» **Recorded data**
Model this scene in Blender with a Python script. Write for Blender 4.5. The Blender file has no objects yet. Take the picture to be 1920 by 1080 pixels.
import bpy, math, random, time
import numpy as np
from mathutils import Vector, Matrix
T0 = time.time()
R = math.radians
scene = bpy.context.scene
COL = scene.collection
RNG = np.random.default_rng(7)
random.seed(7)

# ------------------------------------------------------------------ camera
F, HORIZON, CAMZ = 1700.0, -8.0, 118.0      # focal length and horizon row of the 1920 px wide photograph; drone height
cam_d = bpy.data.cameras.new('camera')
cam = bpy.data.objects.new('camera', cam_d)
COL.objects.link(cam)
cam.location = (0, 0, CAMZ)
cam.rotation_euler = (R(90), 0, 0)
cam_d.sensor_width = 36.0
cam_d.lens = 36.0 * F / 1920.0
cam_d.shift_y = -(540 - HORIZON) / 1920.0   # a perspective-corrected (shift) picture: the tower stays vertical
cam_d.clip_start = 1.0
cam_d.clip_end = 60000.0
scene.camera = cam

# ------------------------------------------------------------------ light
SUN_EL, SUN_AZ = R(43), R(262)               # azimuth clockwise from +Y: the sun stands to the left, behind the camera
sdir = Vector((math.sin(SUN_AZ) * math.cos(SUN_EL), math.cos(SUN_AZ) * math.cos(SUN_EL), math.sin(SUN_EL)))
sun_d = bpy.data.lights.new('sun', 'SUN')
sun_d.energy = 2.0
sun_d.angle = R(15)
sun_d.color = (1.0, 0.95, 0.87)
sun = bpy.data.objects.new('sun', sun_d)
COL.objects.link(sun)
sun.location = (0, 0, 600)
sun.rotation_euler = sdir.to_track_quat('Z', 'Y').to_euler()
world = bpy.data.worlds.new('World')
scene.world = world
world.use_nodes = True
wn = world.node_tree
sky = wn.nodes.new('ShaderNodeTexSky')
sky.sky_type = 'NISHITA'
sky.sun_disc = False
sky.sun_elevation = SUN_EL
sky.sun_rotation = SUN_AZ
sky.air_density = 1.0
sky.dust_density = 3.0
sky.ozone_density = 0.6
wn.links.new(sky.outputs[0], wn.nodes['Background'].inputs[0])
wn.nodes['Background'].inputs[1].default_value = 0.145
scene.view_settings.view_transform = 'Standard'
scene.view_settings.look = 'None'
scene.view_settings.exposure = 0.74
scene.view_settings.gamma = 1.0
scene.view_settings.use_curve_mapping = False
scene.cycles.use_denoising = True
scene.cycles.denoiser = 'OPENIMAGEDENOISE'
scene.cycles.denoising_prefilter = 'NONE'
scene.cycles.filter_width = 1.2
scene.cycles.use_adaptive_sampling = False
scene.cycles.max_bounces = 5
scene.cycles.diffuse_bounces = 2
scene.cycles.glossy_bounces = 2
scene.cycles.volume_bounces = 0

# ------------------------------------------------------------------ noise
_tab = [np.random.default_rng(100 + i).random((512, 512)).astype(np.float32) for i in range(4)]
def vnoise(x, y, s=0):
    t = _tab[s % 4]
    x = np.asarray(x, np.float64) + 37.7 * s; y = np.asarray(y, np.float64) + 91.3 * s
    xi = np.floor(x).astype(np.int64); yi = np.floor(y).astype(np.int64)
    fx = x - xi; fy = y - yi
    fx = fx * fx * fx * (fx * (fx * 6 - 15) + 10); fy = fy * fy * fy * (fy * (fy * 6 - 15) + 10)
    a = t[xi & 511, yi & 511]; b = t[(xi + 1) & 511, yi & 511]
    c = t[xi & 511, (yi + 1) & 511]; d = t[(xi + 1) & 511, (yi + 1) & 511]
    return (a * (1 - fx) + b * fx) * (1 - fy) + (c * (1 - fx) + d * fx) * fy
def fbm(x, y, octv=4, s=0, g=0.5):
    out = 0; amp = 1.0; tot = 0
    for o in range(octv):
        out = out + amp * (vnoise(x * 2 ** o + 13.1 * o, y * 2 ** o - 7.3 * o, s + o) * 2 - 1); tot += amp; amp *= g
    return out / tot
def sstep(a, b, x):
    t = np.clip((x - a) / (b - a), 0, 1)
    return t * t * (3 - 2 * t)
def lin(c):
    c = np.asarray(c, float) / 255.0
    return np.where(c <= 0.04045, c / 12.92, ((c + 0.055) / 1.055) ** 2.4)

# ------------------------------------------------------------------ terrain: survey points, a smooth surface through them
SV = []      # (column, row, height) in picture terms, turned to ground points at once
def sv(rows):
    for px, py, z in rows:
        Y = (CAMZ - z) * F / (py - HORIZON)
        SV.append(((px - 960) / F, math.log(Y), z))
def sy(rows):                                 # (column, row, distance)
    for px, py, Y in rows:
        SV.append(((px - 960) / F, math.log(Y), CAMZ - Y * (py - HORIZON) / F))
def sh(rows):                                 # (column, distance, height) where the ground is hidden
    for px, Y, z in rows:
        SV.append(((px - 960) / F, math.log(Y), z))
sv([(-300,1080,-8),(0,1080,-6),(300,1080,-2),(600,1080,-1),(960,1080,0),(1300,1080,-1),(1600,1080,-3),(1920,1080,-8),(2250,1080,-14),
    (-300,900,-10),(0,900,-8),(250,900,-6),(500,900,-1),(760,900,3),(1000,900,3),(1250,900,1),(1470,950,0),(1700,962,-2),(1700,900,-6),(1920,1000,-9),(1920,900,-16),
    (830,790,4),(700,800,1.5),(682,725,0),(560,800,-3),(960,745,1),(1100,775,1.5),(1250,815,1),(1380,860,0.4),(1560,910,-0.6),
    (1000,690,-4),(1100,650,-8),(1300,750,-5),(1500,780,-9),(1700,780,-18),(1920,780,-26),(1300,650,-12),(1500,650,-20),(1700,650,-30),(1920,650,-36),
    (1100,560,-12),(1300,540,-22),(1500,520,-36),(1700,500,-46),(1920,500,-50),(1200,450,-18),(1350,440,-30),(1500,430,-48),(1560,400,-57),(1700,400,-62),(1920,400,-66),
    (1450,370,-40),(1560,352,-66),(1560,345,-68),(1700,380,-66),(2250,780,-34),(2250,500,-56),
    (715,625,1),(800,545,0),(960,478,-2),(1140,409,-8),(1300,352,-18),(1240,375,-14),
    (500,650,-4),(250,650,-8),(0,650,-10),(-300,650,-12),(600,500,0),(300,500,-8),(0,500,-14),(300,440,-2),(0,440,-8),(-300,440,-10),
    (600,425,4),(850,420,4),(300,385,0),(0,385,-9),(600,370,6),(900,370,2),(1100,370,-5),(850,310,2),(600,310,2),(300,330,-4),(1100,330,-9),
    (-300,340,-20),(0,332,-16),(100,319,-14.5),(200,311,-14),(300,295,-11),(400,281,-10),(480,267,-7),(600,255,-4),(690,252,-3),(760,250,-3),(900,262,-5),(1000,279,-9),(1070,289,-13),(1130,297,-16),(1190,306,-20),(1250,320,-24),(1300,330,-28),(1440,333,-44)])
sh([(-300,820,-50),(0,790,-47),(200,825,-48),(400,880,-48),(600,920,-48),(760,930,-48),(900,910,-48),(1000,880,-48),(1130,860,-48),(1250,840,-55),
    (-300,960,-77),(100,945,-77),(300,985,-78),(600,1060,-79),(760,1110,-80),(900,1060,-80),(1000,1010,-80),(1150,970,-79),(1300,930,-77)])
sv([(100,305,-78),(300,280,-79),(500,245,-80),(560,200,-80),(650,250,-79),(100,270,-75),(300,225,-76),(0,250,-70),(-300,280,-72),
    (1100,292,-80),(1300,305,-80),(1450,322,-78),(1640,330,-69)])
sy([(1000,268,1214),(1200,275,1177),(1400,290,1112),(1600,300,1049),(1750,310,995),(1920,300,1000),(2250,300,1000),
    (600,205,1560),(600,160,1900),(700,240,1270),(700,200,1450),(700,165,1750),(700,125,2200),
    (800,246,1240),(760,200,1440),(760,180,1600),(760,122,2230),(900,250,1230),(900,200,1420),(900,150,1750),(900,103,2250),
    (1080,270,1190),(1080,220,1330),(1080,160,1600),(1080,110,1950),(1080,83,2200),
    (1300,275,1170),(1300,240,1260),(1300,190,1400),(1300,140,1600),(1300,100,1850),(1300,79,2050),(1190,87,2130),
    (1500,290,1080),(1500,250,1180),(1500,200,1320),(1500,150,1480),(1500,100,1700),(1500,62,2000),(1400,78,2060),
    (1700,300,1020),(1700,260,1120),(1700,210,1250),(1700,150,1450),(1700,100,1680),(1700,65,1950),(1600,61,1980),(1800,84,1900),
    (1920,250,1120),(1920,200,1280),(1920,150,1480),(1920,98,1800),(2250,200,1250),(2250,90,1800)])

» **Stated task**
Scan the data for the word "picture" and copy every line where it shows up.

» **Response to this exercise**
Model this scene in Blender with a Python script. Write for Blender 4.5. The Blender file has no objects yet. Take the picture to be 1920 by 1080 pixels.
cam_d.shift_y = -(540 - HORIZON) / 1920.0   # a perspective-corrected (shift) picture: the tower stays vertical
SV = []      # (column, row, height) in picture terms, turned to ground points at once